-- Goal --
Starting at the first line of the data below, write out each line exactly until you reach the line containing "COL = SC.collection", and include that line too.

-- Supplied material --
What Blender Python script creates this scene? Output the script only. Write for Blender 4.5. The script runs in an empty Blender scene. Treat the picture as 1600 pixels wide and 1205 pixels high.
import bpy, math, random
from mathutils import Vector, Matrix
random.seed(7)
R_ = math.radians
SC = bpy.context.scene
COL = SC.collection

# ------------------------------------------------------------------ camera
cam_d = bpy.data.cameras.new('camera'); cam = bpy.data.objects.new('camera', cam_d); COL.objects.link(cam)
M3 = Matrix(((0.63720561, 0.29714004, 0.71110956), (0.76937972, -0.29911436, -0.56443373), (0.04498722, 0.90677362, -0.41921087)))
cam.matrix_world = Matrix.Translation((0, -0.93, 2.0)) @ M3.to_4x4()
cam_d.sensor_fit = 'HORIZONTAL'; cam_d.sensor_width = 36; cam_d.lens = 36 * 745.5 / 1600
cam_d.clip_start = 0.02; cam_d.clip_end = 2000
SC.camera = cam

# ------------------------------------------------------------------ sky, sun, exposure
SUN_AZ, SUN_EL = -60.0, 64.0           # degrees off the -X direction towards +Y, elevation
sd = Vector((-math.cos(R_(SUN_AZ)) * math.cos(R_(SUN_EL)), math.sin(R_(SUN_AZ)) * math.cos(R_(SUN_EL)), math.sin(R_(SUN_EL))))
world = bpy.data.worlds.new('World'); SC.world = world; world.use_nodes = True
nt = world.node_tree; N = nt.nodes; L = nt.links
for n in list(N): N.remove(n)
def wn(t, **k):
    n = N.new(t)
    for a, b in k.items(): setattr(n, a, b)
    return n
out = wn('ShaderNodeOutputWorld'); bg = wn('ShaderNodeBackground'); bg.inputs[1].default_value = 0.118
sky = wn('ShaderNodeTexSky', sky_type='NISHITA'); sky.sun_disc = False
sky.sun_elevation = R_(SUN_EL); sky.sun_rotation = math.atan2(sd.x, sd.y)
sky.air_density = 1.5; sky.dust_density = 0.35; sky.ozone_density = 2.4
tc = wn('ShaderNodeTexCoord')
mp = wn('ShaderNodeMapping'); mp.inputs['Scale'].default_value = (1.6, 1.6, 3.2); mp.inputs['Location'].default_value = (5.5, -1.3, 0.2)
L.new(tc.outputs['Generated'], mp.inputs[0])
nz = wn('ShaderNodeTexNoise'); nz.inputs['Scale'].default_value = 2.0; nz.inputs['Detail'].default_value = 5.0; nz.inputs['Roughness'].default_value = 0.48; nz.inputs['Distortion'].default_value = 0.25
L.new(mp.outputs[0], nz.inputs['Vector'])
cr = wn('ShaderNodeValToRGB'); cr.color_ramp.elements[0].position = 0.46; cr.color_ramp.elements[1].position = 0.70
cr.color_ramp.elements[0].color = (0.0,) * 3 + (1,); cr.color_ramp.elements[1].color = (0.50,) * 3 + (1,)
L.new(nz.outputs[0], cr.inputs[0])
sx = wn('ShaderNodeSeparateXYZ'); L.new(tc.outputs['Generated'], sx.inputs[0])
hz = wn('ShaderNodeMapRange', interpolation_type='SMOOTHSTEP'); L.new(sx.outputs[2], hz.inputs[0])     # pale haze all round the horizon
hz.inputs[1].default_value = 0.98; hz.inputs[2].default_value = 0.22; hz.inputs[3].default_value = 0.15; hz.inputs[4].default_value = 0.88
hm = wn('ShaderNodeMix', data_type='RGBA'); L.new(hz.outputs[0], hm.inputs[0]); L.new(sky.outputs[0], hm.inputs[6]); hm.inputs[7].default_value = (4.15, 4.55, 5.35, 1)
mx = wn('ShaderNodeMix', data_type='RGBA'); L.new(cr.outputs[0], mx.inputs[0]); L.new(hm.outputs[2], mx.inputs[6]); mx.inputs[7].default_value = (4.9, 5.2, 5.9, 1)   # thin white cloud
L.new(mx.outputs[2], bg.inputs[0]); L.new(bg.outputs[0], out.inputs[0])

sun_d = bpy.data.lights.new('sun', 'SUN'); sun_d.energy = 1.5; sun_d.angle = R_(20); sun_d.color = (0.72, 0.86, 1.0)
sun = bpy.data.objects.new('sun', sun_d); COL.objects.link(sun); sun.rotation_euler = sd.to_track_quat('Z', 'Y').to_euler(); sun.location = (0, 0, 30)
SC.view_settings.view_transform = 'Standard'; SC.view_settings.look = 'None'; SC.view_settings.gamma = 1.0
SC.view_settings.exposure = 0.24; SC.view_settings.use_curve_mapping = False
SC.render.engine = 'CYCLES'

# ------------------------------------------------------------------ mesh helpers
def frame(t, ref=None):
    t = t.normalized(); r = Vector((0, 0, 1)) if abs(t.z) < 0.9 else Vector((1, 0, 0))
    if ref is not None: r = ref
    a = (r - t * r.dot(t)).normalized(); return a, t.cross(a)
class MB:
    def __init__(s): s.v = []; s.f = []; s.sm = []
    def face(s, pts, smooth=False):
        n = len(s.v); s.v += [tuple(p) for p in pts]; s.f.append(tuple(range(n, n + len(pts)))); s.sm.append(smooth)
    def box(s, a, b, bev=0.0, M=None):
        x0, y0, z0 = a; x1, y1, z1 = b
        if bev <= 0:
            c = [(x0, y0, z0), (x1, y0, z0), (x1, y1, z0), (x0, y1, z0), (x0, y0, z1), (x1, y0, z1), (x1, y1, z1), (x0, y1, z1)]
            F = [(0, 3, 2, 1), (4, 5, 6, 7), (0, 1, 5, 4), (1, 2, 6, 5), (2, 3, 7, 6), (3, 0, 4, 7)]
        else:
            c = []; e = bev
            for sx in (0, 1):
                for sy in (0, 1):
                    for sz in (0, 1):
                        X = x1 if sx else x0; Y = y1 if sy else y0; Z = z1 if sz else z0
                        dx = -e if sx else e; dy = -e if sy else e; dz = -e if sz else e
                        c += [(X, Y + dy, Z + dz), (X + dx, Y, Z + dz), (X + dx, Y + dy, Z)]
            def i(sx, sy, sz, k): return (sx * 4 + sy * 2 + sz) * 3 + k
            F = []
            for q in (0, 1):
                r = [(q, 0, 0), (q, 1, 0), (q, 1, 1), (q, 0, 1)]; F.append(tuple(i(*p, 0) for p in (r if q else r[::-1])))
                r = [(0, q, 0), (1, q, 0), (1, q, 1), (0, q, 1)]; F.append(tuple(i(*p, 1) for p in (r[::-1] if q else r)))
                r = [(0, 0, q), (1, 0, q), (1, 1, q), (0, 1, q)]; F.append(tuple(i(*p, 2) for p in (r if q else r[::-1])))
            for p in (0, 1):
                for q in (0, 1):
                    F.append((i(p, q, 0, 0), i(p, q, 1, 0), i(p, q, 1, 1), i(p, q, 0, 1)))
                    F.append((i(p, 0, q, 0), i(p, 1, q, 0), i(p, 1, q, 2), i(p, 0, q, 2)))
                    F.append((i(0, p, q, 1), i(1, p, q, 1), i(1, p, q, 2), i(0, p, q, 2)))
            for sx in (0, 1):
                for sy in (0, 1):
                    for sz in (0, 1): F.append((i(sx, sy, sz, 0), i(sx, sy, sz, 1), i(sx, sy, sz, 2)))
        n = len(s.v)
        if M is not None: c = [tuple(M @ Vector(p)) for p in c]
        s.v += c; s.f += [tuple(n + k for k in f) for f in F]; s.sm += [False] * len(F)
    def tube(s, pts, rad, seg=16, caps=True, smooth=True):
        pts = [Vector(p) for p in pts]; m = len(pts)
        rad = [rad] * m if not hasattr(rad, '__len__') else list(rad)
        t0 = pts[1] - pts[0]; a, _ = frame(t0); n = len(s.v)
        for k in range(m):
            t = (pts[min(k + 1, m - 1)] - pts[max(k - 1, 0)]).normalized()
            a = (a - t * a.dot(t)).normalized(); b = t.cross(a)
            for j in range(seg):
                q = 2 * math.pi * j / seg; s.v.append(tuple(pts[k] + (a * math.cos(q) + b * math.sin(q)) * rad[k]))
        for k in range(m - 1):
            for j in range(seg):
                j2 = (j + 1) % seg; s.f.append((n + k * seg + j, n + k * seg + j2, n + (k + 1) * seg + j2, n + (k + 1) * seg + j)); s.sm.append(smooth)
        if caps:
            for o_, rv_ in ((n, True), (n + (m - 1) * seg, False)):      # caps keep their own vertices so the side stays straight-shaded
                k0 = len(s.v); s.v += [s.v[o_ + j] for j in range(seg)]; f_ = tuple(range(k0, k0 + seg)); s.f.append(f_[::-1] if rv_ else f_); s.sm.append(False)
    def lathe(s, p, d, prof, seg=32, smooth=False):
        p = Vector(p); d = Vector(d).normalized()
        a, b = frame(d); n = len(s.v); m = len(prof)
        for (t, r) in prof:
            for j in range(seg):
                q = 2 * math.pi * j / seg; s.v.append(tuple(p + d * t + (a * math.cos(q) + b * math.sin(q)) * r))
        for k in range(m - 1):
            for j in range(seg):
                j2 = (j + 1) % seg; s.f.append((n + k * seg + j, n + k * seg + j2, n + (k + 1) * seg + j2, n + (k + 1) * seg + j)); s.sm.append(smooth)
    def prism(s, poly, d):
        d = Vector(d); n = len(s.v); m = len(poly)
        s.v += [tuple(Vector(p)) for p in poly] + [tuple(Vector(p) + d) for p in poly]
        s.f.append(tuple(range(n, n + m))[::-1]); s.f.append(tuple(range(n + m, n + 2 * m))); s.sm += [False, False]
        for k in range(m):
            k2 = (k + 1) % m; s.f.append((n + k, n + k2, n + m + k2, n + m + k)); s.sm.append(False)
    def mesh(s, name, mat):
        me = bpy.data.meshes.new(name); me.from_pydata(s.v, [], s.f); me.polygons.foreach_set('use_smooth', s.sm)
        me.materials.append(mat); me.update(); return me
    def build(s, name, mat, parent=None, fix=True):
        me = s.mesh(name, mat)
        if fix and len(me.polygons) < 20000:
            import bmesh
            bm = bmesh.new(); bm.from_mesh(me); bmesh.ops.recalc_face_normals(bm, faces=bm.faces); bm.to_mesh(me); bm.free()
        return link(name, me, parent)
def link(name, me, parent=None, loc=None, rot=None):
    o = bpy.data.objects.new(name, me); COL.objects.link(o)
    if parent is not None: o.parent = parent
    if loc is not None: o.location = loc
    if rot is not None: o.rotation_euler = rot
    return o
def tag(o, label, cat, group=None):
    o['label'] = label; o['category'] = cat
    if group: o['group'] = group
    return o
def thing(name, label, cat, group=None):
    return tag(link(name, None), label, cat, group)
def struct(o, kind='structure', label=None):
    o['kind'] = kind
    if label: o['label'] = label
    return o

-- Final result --
What Blender Python script creates this scene? Output the script only. Write for Blender 4.5. The script runs in an empty Blender scene. Treat the picture as 1600 pixels wide and 1205 pixels high.
import bpy, math, random
from mathutils import Vector, Matrix
random.seed(7)
R_ = math.radians
SC = bpy.context.scene
COL = SC.collection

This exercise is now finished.